> [AVAILABLE RECORDS]
+-------+

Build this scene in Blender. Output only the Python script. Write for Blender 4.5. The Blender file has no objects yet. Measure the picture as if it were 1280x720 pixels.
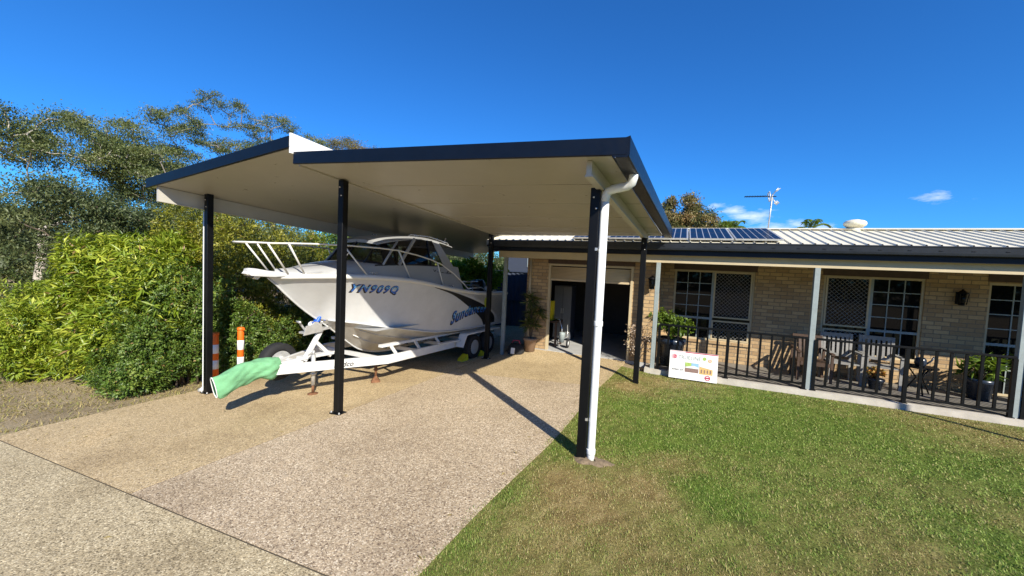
import bpy, math, random
import numpy as np
from mathutils import Vector, Matrix

random.seed(7)
rng = np.random.default_rng(11)
scene = bpy.context.scene
COL = scene.collection
RAD = math.radians

# ------------------------------------------------------------------ helpers
def sstep(a, b, x):
    t = min(1.0, max(0.0, (x - a) / (b - a)))
    return t * t * (3 - 2 * t)

def gz(x, y):
    """terrain height: the drive falls away to the left, the lawn is level"""
    z = -0.065 * max(0.0, -(x + 1.2))
    if x < -9:
        z = -0.507 - 0.065 * 4.0 * (1 - math.exp((x + 9) / 4.0))
    k = sstep(8.2, 9.3, y) * sstep(-4.1, -3.4, x)
    z = z * (1 - k) - 0.02 * k
    z -= 0.08 * sstep(5.0, 8.4, y) * sstep(-1.2, -0.4, x)
    return z

class MB:
    def __init__(s):
        s.v = []; s.f = []; s.sm = []; s.mi = []
        s.cur = 0
    def add(s, vs, fs, smooth=False):
        o = len(s.v); s.v += [tuple(p) for p in vs]
        for f in fs:
            s.f.append([i + o for i in f]); s.sm.append(smooth); s.mi.append(s.cur)
        return s
    def box(s, a, b):
        (x0, y0, z0), (x1, y1, z1) = a, b
        return s.hexa([(x0,y0,z0),(x1,y0,z0),(x1,y1,z0),(x0,y1,z0),(x0,y0,z1),(x1,y0,z1),(x1,y1,z1),(x0,y1,z1)])
    def hexa(s, p):
        return s.add(p, [(0,3,2,1),(4,5,6,7),(0,1,5,4),(1,2,6,5),(2,3,7,6),(3,0,4,7)])
    def bar(s, a, b, w, h, up=(0,0,1), ch=0.0):
        """rectangular bar from a to b, width w (sideways) and height h (along up); ch chamfers the long edges"""
        a = Vector(a); b = Vector(b); d = (b - a).normalized(); up = Vector(up)
        sd = d.cross(up)
        if sd.length < 1e-5: sd = d.cross(Vector((1,0,0)))
        sd.normalize(); u = sd.cross(d).normalized()
        hw, hh = w/2, h/2
        if ch > 0:
            prof = [(-hw,-hh+ch),(-hw+ch,-hh),(hw-ch,-hh),(hw,-hh+ch),(hw,hh-ch),(hw-ch,hh),(-hw+ch,hh),(-hw,hh-ch)]
        else:
            prof = [(-hw,-hh),(hw,-hh),(hw,hh),(-hw,hh)]
        n = len(prof)
        vs = [a + sd*p + u*q for p, q in prof] + [b + sd*p + u*q for p, q in prof]
        fs = [(i, (i+1) % n, (i+1) % n + n, i + n) for i in range(n)]
        fs += [tuple(range(n))[::-1], tuple(range(n, 2*n))]
        return s.add(vs, fs)
    def tube(s, pts, r, n=10, cap=True):
        pts = [Vector(p) for p in pts]; m = len(pts)
        rs = r if isinstance(r, (list, tuple)) else [r]*m
        vs = []; prev = None
        for i, p in enumerate(pts):
            d = (pts[min(i+1, m-1)] - pts[max(i-1, 0)]).normalized()
            if prev is None:
                a = d.cross(Vector((0,0,1)))
                if a.length < 1e-3: a = d.cross(Vector((1,0,0)))
            else:
                a = prev - d * prev.dot(d)
            a.normalize(); prev = a; b = d.cross(a)
            for k in range(n):
                t = 2*math.pi*k/n
                vs.append(p + (a*math.cos(t) + b*math.sin(t))*rs[i])
        fs = [(i*n+k, i*n+(k+1) % n, (i+1)*n+(k+1) % n, (i+1)*n+k) for i in range(m-1) for k in range(n)]
        s.add(vs, fs, True)
        if cap:
            o = len(s.v) - len(vs)
            s.f.append([o+k for k in range(n)][::-1]); s.sm.append(False); s.mi.append(s.cur)
            s.f.append([o+(m-1)*n+k for k in range(n)]); s.sm.append(False); s.mi.append(s.cur)
        return s
    def lathe(s, c, prof, n=20, axis=(0,0,1)):
        """prof: list of (radius, height) about axis through c"""
        ax = Vector(axis).normalized(); a = ax.cross(Vector((0,0,1)))
        if a.length < 1e-3: a = Vector((1,0,0))
        a.normalize(); b = ax.cross(a); c = Vector(c); vs = []
        for r, h in prof:
            for k in range(n):
                t = 2*math.pi*k/n
                vs.append(c + ax*h + (a*math.cos(t)+b*math.sin(t))*r)
        m = len(prof)
        fs = [(i*n+k, i*n+(k+1) % n, (i+1)*n+(k+1) % n, (i+1)*n+k) for i in range(m-1) for k in range(n)]
        s.add(vs, fs, True)
        o = len(s.v) - len(vs)
        for idx, rev in ((0, True), (m-1, False)):
            if prof[idx][0] > 1e-4:
                q = [o+idx*n+k for k in range(n)]
                s.f.append(q[::-1] if rev else q); s.sm.append(False); s.mi.append(s.cur)
        return s
    def sheet(s, P, thick=None, smooth=True):
        """P: grid [i][j] of points"""
        m, n = len(P), len(P[0])
        vs = [p for row in P for p in row]
        fs = [(i*n+j, (i+1)*n+j, (i+1)*n+j+1, i*n+j+1) for i in range(m-1) for j in range(n-1)]
        return s.add(vs, fs, smooth)
    def build(s, name, mat, parent=None):
        me = bpy.data.meshes.new(name)
        me.from_pydata(s.v, [], s.f); me.update()
        me.polygons.foreach_set('use_smooth', s.sm)
        mats = mat if isinstance(mat, (list, tuple)) else [mat]
        for m in mats: me.materials.append(m)
        if len(mats) > 1: me.polygons.foreach_set('material_index', s.mi)
        o = bpy.data.objects.new(name, me); COL.objects.link(o)
        if parent: o.parent = parent
        return o

def tag(o, label=None, cat=None, group=None, kind=None):
    if label: o['label'] = label
    if cat: o['category'] = cat
    if group: o['group'] = group
    if kind: o['kind'] = kind
    return o

def thing(name, label, cat, group=None, loc=(0,0,0)):
    """An Empty parenting the parts of one thing; parts are given in world coordinates (identity parent)."""
    o = bpy.data.objects.new(name, None); COL.objects.link(o)
    o.empty_display_size = 0.2
    o.location = loc
    return tag(o, label, cat, group)

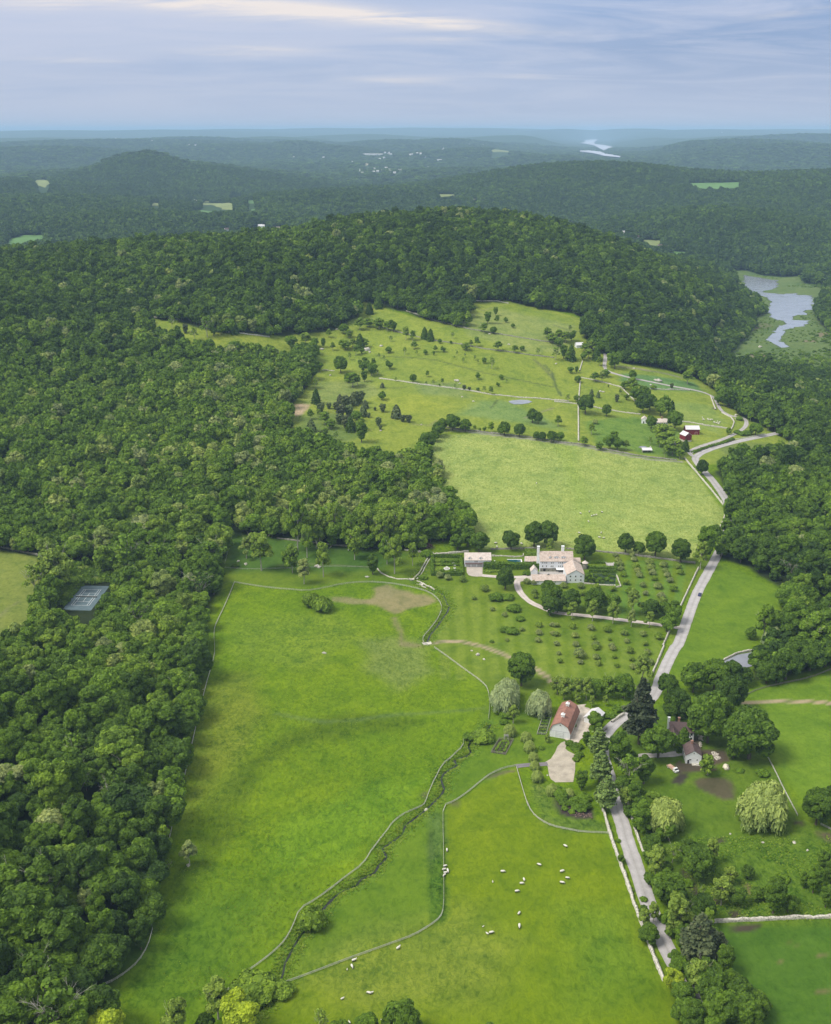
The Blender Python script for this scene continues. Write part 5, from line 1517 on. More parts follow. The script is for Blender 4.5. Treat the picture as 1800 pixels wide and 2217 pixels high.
# ------------------------------------------------------------------ the 300 wood trees that show largest, each its own thing
rs = np.random.RandomState(12)
TN, TM_ = wood_tint(XN, YN, rs), wood_tint(XM, YM, rs)
def sizes(n, x, y, rs, big=1.0):
    w_ = np.clip(rs.lognormal(math.log(11.3), 0.28, n), 6.5, 20) * big
    return w_
SN, SM = sizes(len(XN), XN, YN, rs) * np.where(YN < 480, 1.05, 0.98), 10.6 * (sizes(len(XM), XM, YM, rs) / 11.3) ** 0.6
pxn, pyn, zcn = project(XN, YN, ZN + 8)
vis = (pxn > -5) & (pxn < W_PX + 5) & (pyn < H_PX + 25)
score = SN / zcn * vis
top = np.argsort(-score)[:300]
istop = np.zeros(len(XN), bool)
istop[top] = True
rr = random.Random(5)
for k_, i_ in enumerate(top):
    r = rr.random()
    kd = 'l' if r < 0.05 else 'd' if r < 0.075 else 't' if r < 0.16 else 'b'
    hs = rr.uniform(0.85, 1.15) * (1.18 if SN[i_] < 11 else 0.92)
    ph = {'l': 'airy', 'd': 'bare grey', 't': 'slender', 'b': 'broad' if SN[i_] > 12.4 else 'round'}[kd]
    if kd == 'd':
        TN[i_] = min(TN[i_], 0.45)
    wd_ = float(SN[i_]) * (0.95 if kd != 't' else 0.72)
    o = plant(kd if kd != 'b' else 'f', float(XN[i_]), float(YN[i_]), wd_, '', TN[i_], 'trees of the wood west of the meadow' if XN[i_] < 60 else 'trees of the wood right of the road', hs, rs=rr, sink=0.3)
    later(o, float(XN[i_]), float(YN[i_]), f'{tone(TN[i_])} {ph} tree' if kd != 'd' else 'bare grey branched tree')

# ------------------------------------------------------------------ the rest of the woods as stuff
def hidden_proto(name, me):
    return bpy.data.objects.new(name, me)
def crown_trunk(data, material, thin=0.3, h=6.0):
    V, Q, T, lr = data
    mb = MB()
    mb.tube([(0, 0, -1.0), (0.1, 0, h * .5), (0, 0.1, h)], [thin * 1.2, thin, thin * .7], 5)
    tv = np.array(mb.v)
    tf = [f for f in mb.f if len(f) == 4]
    off = len(V)
    V2 = np.concatenate([V, tv])
    Q2 = np.concatenate([Q, np.array(tf) + off])
    me = np_mesh('wood_tree', V2, Q2, T, mats=[material, M_BARK], mi=np.concatenate([np.zeros(len(Q)), np.ones(len(tf)), np.zeros(len(T))]),
                 attr={'leaf': ('POINT', 'FLOAT', np.concatenate([lr, np.full(len(tv), 0.3)]))})
    return me
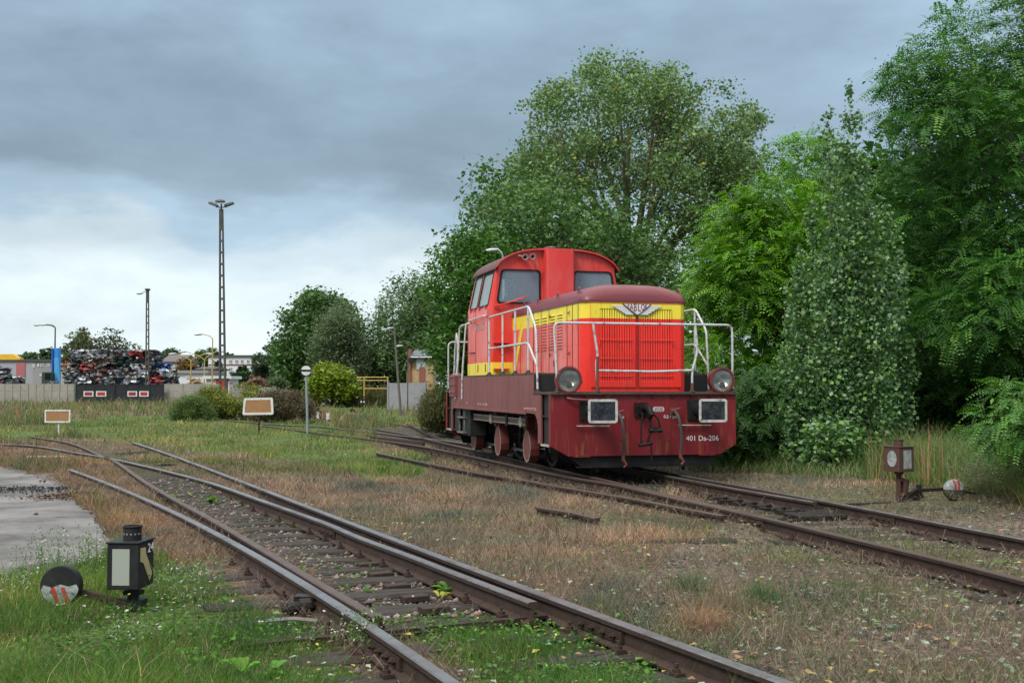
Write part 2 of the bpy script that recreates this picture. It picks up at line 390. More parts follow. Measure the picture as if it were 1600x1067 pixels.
while xs[-1] < 700:
    x = xs[-1]; xs.append(x + (.055 if x < 5 else np.clip(.055 + (x - 5) ** 1.4 * .009, .055, 40)))
xs = np.array([-x for x in xs[:0:-1]] + xs); ys = np.array(ys)
GX, GY = np.meshgrid(xs, ys); gx, gy = GX.ravel(), GY.ravel()
nearm = (np.abs(gx) < 30) & (gy > 2) & (gy < 60)
dd = np.full(gx.shape, 9.0); dd[nearm] = rail_dist(gx[nearm], gy[nearm])
gz = gheight(gx, gy, dd)
zi = zone(gx, gy)
gz[zi == 0] = np.minimum(gz[zi == 0], -.01) * .3 - .02
GC = np.array([PAL[k] for k in ZN])[zi]
mott = fbm(gx * 1.3, gy * 1.3, 4); mott2 = fbm(gx * .25 + 50, gy * .25, 3)
GC = GC * (.62 + .76 * mott)[:, None]
# bare soil and moss wander through the vegetation
k = np.clip((mott2 - .5) * 5, 0, 1)[:, None] * np.isin(zi, (6, 7, 5, 4))[:, None] * .55
GC = GC * (1 - k) + np.array((.085, .10, .035)) * k
k = (np.clip(1 - dd / .30, 0, 1) * .6)[:, None]; GC = GC * (1 - k) + np.array((.06, .042, .03)) * k      # rust and oil along the rails
ny, nx = GX.shape
ii = (np.arange(ny - 1)[:, None] * nx + np.arange(nx - 1)[None, :]).ravel()
GF = np.stack([ii, ii + 1, ii + nx + 1, ii + nx], 1)
def ground_mat():
    m, nt, b = mat_base('ground'); N = nt.nodes.new; L = nt.links.new
    a = N('ShaderNodeAttribute'); a.attribute_name = 'Col'; tc = N('ShaderNodeTexCoord')
    def nz(s, d=6, r=.7):
        n = N('ShaderNodeTexNoise'); n.inputs['Scale'].default_value = s; n.inputs['Detail'].default_value = d; n.inputs['Roughness'].default_value = r; L(tc.outputs['Object'], n.inputs['Vector']); return n
    n1 = nz(14); n2 = nz(3.0); vo = N('ShaderNodeTexVoronoi'); vo.inputs['Scale'].default_value = 28; L(tc.outputs['Object'], vo.inputs['Vector'])
    mr = N('ShaderNodeMapRange'); mr.inputs[1].default_value = .32; mr.inputs[2].default_value = .68; mr.inputs[3].default_value = .45; mr.inputs[4].default_value = 1.6; L(n1.outputs[0], mr.inputs[0])
    sp = N('ShaderNodeSeparateColor'); L(vo.outputs['Color'], sp.inputs[0])
    m2 = N('ShaderNodeMapRange'); m2.inputs[3].default_value = .65; m2.inputs[4].default_value = 1.35; L(sp.outputs[0], m2.inputs[0])
    mu = N('ShaderNodeMath'); mu.operation = 'MULTIPLY'; L(mr.outputs[0], mu.inputs[0]); L(m2.outputs[0], mu.inputs[1])
    vm = N('ShaderNodeVectorMath'); vm.operation = 'SCALE'; L(a.outputs[0], vm.inputs[0]); L(mu.outputs[0], vm.inputs[3]); L(vm.outputs[0], b.inputs['Base Color'])
    ad = N('ShaderNodeMath'); ad.operation = 'ADD'; L(n1.outputs[0], ad.inputs[0]); L(vo.outputs['Distance'], ad.inputs[1])
    bp = N('ShaderNodeBump'); bp.inputs['Strength'].default_value = .9; bp.inputs['Distance'].default_value = .04; L(ad.outputs[0], bp.inputs['Height']); L(bp.outputs[0], b.inputs['Normal'])
    b.inputs['Roughness'].default_value = .95; b.inputs['Specular IOR Level'].default_value = .2
    return m
ground = link('ground', np_mesh('ground', np.stack([gx, gy, gz], 1), GF, GC), ground_mat(), smooth=True); tag(ground, kind='structure')
def hz_at(x, y): return float(gheight(np.array([x]), np.array([y]))[0])

# asphalt apron, a sheet with a crumbled edge above the soil
def asphalt():
    m, nt, b = mat_base('asphalt'); N = nt.nodes.new; L = nt.links.new; tc = N('ShaderNodeTexCoord')
    n = N('ShaderNodeTexNoise'); n.inputs['Scale'].default_value = .9; n.inputs['Detail'].default_value = 9; n.inputs['Roughness'].default_value = .72; L(tc.outputs['Object'], n.inputs['Vector'])
    r = N('ShaderNodeValToRGB'); L(n.outputs[0], r.inputs[0]); r.color_ramp.elements[0].position = .36; r.color_ramp.elements[0].color = (.070, .066, .062, 1); r.color_ramp.elements[1].position = .62; r.color_ramp.elements[1].color = (.20, .192, .188, 1)
    n2 = N('ShaderNodeTexNoise'); n2.inputs['Scale'].default_value = 70; n2.inputs['Detail'].default_value = 5; L(tc.outputs['Object'], n2.inputs['Vector'])
    mr = N('ShaderNodeMapRange'); mr.inputs[1].default_value = .3; mr.inputs[2].default_value = .7; mr.inputs[3].default_value = .65; mr.inputs[4].default_value = 1.3; L(n2.outputs[0], mr.inputs[0])
    vm = N('ShaderNodeVectorMath'); vm.operation = 'SCALE'; L(r.outputs[0], vm.inputs[0]); L(mr.outputs[0], vm.inputs[3]); L(vm.outputs[0], b.inputs['Base Color'])
    bp = N('ShaderNodeBump'); bp.inputs['Strength'].default_value = .4; bp.inputs['Distance'].default_value = .02; L(n2.outputs[0], bp.inputs['Height']); L(bp.outputs[0], b.inputs['Normal']); b.inputs['Roughness'].default_value = .85
    P = [(p.x + random.uniform(-.06, .06), p.y + random.uniform(-.06, .06)) for p in smooth_path([Vector((*q, 0)) for q in Z_ASPH], 10)]
    mb = MB(); mb.prism(P, lambda a, b_, t: (a, b_, t), -.012, .012); o = mb.build('asphalt_road', m); tag(o, kind='structure')
asphalt()

# ------------------------------------------------------------------ railway tracks
M_RAILTOP = paint('rail_shiny', (.27, .26, .265), .34, .75, (.12, .09, .075), 3, .8, c3=(.06, .04, .03), s3=20, a3=.5)
M_RAILRUST = paint('rail_rust', (.060, .036, .027), .75, .2, (.030, .021, .017), 8, .8, .4, 60)
M_RAILDULL = paint('rail_dull', (.105, .076, .064), .5, .45, (.09, .055, .04), 5, .7)
M_SLEEPER = paint('sleeper_wood', (.052, .043, .037), .9, 0, (.024, .020, .017), 9, .9, .8, 40, c3=(.10, .088, .075), s3=30, a3=.6)
M_PLATE = paint('tie_plate_rust', (.052, .031, .024), .75, .3, (.03, .02, .016), 12, .8, .4)
M_BLACKOIL = paint('oiled_steel', (.022, .020, .020), .38, .5, (.05, .035, .028), 8, .6, .3)
def rail(pts, parent, top, name='rail', cut=1.0):
    'real rail section swept along the line; polished running surface on top'
    P = [Vector((a, b, 0)) for a, b in pts]; prof = [(-.065, -.150), (.065, -.150), (.065, -.137), (.012, -.118), (.009, -.042), (.034, -.034), (.036, -.008), (.030, 0), (-.030, 0), (-.036, -.008), (-.034, -.034), (-.009, -.042), (-.012, -.118), (-.065, -.137)]
    V = []; n = len(prof)
    for i, p in enumerate(P):
        t = (P[min(i + 1, len(P) - 1)] - P[max(i - 1, 0)]).normalized(); s = Vector((t.y, -t.x, 0))
        for a, b in prof: V.append(p + s * a + Vector((0, 0, RAIL_TOP + b)))
    F = [(i * n + k, i * n + (k + 1) % n, (i + 1) * n + (k + 1) % n, (i + 1) * n + k) for i in range(len(P) - 1) for k in range(n)]
    F += [tuple(range(n))[::-1], tuple((len(P) - 1) * n + k for k in range(n))]
    me = bpy.data.meshes.new(name); me.from_pydata(V, [], F); me.update()
    bm = bmesh.new(); bm.from_mesh(me); bmesh.ops.recalc_face_normals(bm, faces=bm.faces[:]); bm.to_mesh(me); bm.free()
    o = link(name, me, M_RAILRUST, parent); me.materials.append(top)
    mi = np.zeros(len(me.polygons), np.int32)
    for q in me.polygons:
        if q.normal.z > .5 and q.center.z > RAIL_TOP - .012: mi[q.index] = 1
    me.polygons.foreach_set('material_index', mi)
    return o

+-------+

> [TASK TO COMPLETE] Exactly as written, please give again the lines from the beginning of the listing through the line containing "return t * t * (3 - 2 * t)", inclusive, without any pictures.

> [OUTPUT OF THE EXERCISE]
Build this scene in Blender. Output only the Python script. Write for Blender 4.5. The Blender file has no objects yet. Measure the picture as if it were 1280x720 pixels.
import bpy, math, random
import numpy as np
from mathutils import Vector, Matrix

random.seed(7)
rng = np.random.default_rng(11)
scene = bpy.context.scene
COL = scene.collection
RAD = math.radians

# ------------------------------------------------------------------ helpers
def sstep(a, b, x):
    t = min(1.0, max(0.0, (x - a) / (b - a)))
    return t * t * (3 - 2 * t)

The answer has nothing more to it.